Non-saturation of Bootstrap Bounds by Hyperbolic Orbifolds

TL;DR

This paper investigates whether bounds from the conformal bootstrap are truly saturated by hyperbolic orbifolds, revealing they are not, and derives formulas for their OPE coefficients using modular forms.

Contribution

It demonstrates that bootstrap bounds are not saturated by hyperbolic orbifolds and introduces formulas for their OPE coefficients based on modular form links.

Findings

Bootstrap bounds are not saturated by hyperbolic orbifolds.

Explicit formulas for OPE coefficients of hyperbolic orbifolds.
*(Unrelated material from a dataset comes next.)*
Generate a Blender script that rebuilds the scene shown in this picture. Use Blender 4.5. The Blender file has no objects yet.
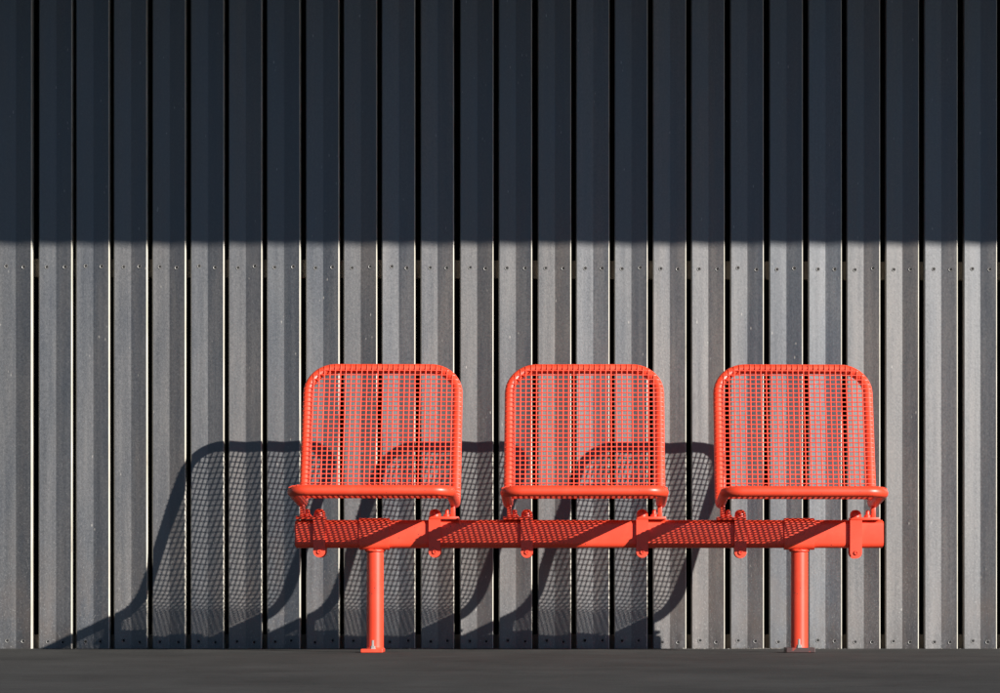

Bounds closely approximate actual values but do not exactly match.

Abstract

In recent years the conformal bootstrap has produced surprisingly tight bounds on many non-perturbative CFTs. It is an open question whether such bounds are indeed saturated by these CFTs. A toy version of this question appears in a recent application of the conformal bootstrap to hyperbolic orbifolds, where one finds bounds on Laplace eigenvalues that are exceptionally close to saturation by explicit orbifolds. In some instances, the bounds agree with the actual values to 11 significant digits. In this work we show, under reasonable assumptions about the convergence of numerics, that these bounds are not in fact saturated. In doing so, we find formulas for the OPE coefficients of hyperbolic orbifolds, using links between them and the Rankin-Cohen brackets of modular forms.